- _RECORDED DATA_
● ● ● ● ● ● ●

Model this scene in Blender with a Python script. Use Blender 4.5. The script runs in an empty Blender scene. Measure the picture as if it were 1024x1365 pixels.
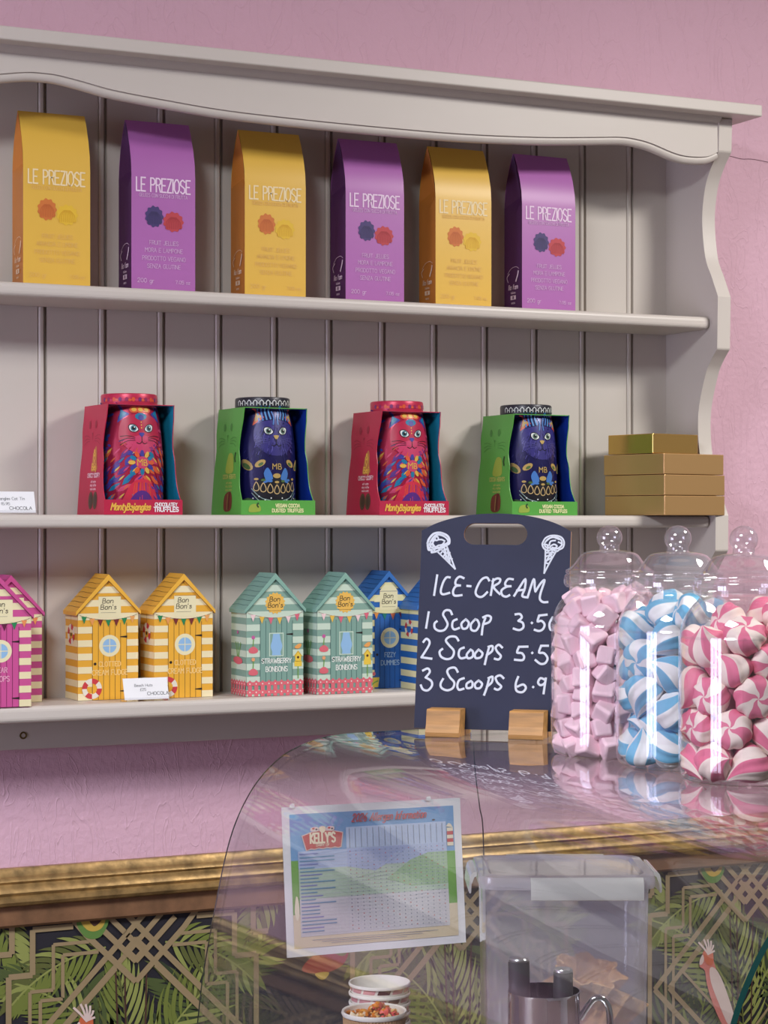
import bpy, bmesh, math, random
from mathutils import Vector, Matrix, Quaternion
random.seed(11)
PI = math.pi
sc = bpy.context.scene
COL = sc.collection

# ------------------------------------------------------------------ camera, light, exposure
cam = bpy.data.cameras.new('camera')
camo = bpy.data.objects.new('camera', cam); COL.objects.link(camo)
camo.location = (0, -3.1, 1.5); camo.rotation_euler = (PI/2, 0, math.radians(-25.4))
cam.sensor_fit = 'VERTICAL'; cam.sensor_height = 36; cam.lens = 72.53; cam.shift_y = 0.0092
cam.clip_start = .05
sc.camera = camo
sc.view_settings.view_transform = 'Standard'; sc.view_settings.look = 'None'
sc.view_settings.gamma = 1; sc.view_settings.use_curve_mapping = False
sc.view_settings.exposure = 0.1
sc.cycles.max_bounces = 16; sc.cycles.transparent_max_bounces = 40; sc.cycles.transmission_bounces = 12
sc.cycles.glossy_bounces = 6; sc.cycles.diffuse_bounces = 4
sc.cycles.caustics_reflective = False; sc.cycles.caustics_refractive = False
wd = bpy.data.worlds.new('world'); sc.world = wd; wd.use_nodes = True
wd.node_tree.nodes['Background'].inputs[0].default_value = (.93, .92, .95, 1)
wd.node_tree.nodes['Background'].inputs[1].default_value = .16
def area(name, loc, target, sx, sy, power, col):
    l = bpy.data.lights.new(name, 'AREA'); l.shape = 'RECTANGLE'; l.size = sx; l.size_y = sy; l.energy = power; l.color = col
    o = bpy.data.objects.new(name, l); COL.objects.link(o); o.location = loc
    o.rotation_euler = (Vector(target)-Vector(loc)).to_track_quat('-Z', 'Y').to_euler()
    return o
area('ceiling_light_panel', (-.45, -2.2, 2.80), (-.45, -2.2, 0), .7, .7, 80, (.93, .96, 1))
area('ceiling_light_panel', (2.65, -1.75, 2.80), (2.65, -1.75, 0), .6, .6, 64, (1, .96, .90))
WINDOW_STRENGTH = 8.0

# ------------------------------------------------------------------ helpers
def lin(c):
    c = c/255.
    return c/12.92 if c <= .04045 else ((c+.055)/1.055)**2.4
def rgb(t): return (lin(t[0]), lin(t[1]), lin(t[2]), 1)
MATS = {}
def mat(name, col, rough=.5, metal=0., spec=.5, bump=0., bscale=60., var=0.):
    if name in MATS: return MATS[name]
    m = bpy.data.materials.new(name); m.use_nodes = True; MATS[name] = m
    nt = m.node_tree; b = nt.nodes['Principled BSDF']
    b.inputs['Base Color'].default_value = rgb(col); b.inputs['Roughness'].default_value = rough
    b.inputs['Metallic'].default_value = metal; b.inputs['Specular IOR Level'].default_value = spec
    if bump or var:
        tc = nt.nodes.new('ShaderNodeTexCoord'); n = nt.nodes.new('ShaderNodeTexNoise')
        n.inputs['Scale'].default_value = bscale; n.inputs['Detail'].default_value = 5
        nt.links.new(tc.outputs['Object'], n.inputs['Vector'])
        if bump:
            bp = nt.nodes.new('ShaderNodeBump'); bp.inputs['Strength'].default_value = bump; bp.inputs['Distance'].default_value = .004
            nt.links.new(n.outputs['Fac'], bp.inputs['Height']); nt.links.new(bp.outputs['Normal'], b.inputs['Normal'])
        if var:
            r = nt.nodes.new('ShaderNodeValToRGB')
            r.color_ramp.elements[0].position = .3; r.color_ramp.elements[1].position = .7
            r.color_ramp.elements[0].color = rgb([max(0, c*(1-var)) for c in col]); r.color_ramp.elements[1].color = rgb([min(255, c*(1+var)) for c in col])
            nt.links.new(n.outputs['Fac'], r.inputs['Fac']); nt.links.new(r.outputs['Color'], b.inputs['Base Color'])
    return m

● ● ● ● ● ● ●

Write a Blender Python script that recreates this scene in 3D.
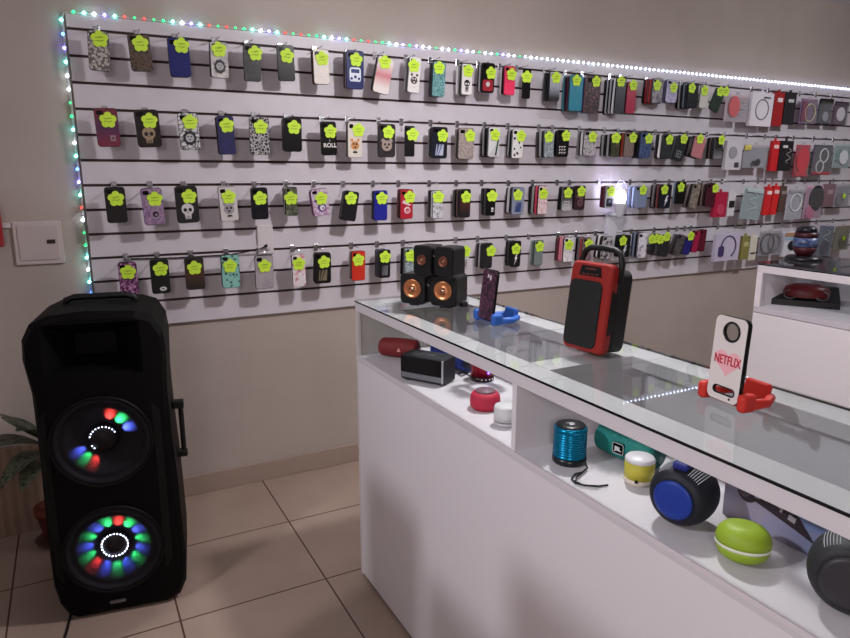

● ● ● ● ● ● ●

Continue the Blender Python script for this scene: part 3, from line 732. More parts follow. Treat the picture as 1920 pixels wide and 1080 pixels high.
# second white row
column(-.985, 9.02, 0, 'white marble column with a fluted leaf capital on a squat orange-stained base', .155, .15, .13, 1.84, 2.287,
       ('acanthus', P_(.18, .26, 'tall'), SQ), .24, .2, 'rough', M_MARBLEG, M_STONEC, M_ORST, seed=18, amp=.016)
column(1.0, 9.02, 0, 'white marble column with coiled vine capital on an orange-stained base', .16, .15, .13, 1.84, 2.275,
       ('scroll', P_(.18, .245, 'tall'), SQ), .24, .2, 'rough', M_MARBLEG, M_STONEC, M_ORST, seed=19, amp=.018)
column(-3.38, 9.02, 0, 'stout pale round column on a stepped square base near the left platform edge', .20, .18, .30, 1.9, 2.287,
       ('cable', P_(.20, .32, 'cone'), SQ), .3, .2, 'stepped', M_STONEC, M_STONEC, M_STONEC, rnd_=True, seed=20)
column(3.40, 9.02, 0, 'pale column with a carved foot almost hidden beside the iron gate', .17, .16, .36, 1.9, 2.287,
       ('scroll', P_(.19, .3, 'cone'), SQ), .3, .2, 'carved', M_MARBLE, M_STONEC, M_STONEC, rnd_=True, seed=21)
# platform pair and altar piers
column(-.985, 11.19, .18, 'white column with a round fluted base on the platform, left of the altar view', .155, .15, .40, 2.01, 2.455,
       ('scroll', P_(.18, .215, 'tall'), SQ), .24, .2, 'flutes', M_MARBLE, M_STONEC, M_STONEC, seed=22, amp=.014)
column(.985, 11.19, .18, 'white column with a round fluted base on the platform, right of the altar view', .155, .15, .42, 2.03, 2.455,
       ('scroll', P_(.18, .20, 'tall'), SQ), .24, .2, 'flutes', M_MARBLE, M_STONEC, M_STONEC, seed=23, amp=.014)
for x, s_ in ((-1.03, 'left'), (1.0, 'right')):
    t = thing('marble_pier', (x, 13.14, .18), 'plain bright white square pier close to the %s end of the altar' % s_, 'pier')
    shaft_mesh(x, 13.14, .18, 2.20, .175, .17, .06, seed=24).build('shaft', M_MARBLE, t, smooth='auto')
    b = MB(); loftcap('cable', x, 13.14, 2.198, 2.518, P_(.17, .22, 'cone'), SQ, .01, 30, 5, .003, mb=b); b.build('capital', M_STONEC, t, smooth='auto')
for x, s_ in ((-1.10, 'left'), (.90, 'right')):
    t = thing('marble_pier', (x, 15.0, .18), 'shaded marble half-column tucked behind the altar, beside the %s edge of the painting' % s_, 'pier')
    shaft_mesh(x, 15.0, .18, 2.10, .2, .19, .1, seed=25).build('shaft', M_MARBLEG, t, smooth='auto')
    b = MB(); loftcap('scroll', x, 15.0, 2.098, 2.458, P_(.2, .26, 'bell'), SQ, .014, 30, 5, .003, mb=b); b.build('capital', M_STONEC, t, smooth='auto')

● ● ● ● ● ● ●

- _EXERCISE REQUIREMENTS_
Look above for the line with "Model this scene" and the line with "COL = sc.collection"; set down those two lines and all lines between them exactly, without pictures and without anything else.

- _WRITTEN ANSWER_
Model this scene in Blender with a Python script. Use Blender 4.5. The script runs in an empty Blender scene. Measure the picture as if it were 1024x1365 pixels.
import bpy, bmesh, math, random
from mathutils import Vector, Matrix, Quaternion
random.seed(11)
PI = math.pi
sc = bpy.context.scene
COL = sc.collection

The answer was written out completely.